## SET PROBLEM
Give back only the lines in the records below from the one with "M['cabinet'] = mat('cabinet_paint', (.61, .603, .595), .35)" to the one with "M['gap'] = mat('cabinet_inside', (.25, .24, .22), .7)", both inclusive, word for word.

## TASK DATA
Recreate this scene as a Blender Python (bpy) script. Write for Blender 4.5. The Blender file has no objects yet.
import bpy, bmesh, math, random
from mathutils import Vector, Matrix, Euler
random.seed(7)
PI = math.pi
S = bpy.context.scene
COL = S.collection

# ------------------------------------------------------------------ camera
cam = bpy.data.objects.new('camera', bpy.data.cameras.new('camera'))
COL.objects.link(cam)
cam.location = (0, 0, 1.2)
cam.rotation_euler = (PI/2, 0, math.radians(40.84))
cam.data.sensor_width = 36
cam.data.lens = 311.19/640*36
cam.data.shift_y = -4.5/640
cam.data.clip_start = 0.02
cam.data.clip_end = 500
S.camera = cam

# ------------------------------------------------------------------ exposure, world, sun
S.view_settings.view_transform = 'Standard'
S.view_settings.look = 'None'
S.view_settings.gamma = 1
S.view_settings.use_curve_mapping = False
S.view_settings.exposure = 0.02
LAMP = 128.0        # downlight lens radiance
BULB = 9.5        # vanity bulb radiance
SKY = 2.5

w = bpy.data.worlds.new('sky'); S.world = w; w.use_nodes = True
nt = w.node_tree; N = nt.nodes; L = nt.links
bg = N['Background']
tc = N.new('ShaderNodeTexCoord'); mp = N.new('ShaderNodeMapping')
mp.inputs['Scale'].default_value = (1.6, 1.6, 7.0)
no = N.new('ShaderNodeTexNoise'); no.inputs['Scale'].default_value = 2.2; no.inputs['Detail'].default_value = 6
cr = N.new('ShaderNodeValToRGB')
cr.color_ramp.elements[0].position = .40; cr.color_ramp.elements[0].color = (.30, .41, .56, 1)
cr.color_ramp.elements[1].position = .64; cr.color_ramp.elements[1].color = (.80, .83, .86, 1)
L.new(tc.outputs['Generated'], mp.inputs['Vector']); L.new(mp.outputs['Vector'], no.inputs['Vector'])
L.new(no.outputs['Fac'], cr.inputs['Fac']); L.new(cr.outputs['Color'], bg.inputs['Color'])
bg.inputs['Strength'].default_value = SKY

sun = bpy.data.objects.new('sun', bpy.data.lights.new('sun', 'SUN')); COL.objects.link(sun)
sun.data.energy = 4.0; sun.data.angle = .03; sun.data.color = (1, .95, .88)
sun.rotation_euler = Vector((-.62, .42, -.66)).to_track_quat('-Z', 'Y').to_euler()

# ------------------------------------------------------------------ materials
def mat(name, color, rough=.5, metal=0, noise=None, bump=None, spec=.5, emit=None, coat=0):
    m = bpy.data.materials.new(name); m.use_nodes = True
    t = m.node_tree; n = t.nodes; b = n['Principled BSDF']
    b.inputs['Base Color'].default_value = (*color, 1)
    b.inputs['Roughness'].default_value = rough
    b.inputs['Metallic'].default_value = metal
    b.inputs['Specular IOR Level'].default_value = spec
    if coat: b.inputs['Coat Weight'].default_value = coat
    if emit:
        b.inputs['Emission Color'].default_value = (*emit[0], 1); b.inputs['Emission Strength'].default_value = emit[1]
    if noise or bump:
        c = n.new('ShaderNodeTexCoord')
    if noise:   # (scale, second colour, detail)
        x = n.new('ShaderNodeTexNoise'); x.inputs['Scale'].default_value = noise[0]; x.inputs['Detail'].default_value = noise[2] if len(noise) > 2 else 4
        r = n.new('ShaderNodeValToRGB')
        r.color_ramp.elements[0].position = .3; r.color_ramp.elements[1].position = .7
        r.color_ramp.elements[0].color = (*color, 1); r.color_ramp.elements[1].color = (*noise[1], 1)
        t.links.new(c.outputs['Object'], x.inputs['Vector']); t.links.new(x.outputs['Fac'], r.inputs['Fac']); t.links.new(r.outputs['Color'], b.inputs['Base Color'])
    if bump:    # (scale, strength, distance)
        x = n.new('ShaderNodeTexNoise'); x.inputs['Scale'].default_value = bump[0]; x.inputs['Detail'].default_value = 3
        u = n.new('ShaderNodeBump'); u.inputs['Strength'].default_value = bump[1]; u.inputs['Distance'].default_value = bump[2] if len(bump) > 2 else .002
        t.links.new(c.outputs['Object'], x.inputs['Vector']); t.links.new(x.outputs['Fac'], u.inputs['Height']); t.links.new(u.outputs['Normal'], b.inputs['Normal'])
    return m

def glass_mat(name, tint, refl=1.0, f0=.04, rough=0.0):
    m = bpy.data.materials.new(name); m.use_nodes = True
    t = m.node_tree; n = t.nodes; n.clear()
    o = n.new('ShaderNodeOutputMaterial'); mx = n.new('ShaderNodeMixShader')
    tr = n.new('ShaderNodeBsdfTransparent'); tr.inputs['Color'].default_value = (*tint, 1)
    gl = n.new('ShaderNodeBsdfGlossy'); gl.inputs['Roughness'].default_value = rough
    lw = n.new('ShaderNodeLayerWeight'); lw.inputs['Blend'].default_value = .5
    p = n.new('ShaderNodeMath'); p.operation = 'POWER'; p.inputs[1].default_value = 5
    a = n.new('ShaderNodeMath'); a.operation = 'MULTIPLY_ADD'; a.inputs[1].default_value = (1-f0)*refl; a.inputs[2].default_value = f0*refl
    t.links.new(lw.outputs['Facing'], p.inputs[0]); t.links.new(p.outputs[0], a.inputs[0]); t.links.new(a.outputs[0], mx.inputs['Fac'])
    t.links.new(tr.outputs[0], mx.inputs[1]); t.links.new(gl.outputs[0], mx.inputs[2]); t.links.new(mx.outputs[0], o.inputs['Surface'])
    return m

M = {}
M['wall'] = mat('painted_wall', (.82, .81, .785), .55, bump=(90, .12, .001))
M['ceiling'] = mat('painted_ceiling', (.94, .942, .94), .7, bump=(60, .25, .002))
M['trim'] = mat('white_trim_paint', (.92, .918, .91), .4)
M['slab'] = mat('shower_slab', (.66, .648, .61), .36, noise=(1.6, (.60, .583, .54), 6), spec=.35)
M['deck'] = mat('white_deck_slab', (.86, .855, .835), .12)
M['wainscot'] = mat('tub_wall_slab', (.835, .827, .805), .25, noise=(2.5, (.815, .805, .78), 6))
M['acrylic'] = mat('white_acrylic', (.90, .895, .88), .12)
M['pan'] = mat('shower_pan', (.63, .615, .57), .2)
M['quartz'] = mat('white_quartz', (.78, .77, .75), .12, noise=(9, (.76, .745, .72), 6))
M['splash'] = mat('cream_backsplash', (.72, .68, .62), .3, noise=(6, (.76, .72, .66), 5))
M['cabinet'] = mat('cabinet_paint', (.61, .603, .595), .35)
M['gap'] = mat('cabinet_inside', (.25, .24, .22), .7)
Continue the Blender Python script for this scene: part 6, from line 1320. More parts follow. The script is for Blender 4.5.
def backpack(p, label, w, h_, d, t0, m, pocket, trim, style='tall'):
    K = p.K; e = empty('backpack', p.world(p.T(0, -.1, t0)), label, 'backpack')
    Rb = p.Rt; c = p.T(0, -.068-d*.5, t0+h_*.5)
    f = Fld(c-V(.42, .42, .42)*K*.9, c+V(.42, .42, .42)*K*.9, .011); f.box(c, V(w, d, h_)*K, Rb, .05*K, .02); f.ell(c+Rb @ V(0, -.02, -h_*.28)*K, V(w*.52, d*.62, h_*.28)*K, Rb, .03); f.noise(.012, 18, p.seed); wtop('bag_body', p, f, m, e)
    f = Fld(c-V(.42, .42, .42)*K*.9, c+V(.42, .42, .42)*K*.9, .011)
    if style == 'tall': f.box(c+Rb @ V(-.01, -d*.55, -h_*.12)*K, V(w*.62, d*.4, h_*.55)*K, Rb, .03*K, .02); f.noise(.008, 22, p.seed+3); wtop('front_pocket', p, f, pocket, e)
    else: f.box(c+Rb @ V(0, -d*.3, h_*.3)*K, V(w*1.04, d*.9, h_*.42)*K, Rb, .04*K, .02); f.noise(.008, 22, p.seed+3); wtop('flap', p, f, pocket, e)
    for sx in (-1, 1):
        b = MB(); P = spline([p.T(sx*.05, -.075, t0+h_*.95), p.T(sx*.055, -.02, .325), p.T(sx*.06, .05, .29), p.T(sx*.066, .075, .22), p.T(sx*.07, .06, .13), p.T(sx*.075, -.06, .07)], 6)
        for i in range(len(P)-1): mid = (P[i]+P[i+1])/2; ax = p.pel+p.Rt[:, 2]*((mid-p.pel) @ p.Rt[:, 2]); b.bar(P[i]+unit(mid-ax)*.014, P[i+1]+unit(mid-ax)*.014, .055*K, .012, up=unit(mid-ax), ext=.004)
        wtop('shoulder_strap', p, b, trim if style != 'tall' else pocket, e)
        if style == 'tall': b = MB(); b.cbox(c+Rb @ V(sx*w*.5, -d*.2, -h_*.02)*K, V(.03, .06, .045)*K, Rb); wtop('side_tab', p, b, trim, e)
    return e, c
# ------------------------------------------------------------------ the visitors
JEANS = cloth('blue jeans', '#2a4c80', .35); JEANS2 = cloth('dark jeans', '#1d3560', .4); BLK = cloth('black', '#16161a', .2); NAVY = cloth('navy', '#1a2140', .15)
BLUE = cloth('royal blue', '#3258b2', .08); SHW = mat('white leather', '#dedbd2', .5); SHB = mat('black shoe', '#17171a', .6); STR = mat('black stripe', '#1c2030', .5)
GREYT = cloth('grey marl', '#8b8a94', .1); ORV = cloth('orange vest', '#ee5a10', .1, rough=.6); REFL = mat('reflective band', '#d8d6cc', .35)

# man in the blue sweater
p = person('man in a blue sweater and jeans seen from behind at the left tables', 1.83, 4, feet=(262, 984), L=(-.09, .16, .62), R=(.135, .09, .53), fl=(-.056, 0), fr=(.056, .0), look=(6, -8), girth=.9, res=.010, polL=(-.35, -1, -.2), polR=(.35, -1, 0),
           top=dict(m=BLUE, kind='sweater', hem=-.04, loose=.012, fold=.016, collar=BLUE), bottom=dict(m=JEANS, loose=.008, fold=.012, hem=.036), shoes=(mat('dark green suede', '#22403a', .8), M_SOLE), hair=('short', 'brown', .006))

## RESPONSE
M['cabinet'] = mat('cabinet_paint', (.61, .603, .595), .35)
M['gap'] = mat('cabinet_inside', (.25, .24, .22), .7)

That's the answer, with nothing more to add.